Quicksync is certainly in its infancy, and it doesn't really use the gpu yet, just the transcode engine which is separate transistors to the "shader processor" type bits of the gpu. Theres still little/no acceleration most software on the gpu itself. AMD will have the same issue though maybe slightly less due to Nvidia/AMD pushing acceleration of flash, video and a few other things on gpu's for much longer and much harder than Intel.

The real question is can AMD's fusion seemlessly use both a discrete gpu and the ondie gpu, in some situations maybe, some maybe not.

I think both companies are pushing in the future(could be a couple gens, or quite a way down the line) for software to not see a gpu unless it needs to, and for the CPU/OS to decide where best to send certain instructions. We seem a pretty long and complex way from that kind of seamless usage for now though.

AMD really need to push on die gpu usage alongside discrete gpu asap, as theres only so long Intel's on die gpu's will be far behind AMD, push the advantage while its there.


Anyway the thread is really more about Nvidia quality, its nothing to do with it being a 3d/2d engine problem, nothing on a GPU is "3d" or 2d, its just processors, lots of small not very complex ones with a ludicrous amount of bandwidth and ability to run them all at the same time.

The thing responsible for poor quality on Nvidia gpu transcoding will be the software and the software alone. Why, don't know, have they sacrificed all quality for speed, is it just poorly coded and could be equally as fast with much better quality, or do they just not really care about it as in reality not many people spend that long transcoding stuff, they made an app, that uses CUDA and gets touted as a useful feature but thats enough, 99% of users won't use it so putting lots of time and effort making it fantastic is just a waste of cash, again who the heck knows.

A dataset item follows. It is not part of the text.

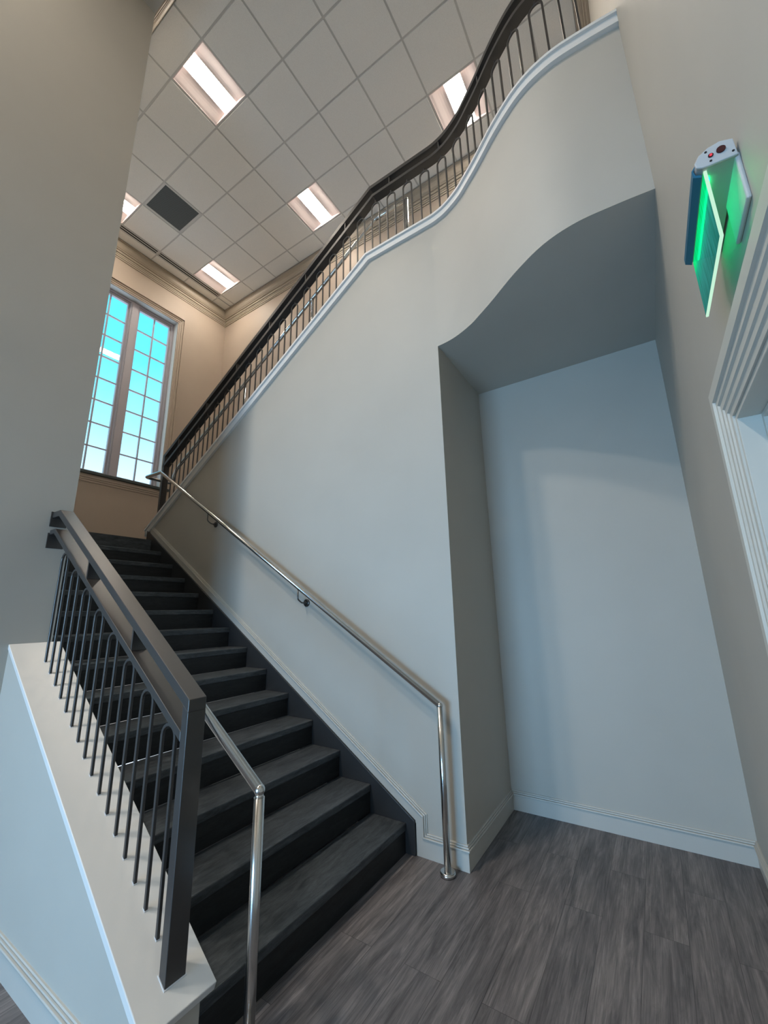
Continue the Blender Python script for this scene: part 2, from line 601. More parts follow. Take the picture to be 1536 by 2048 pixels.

As I said before, its a little irksome that the rubbishness of Nvidia's transcode quality hasn't been mentioned before in other reviews.

When its AMD vs Nvidia, reviewers just tend to carpet bomb the reviewer with the idea, that any gpgpu, any professional work, any video work, anything cuda, or physx, or any acceleration of anything non gaming Nvidia are the clear leaders without question and is touted as another reason to go Nvidia. THere are places Nvidia does lead AMD, and places AMD lead Nvidia. Its bad reviewing that so many reviewers seem to just concede all that non gaming arena to Nvidia without any comparison at all.
 
I think I'll use my next SB laptop for transcoding, when they arrive. Hopefully it will outperform my i7 950 at 4-4.5GHz as far as encodes are concerned.
 
Wouldn't you be able to use a VGA 'dummy plug' to make it think it's connected to a monitor to get the transcoding features to work?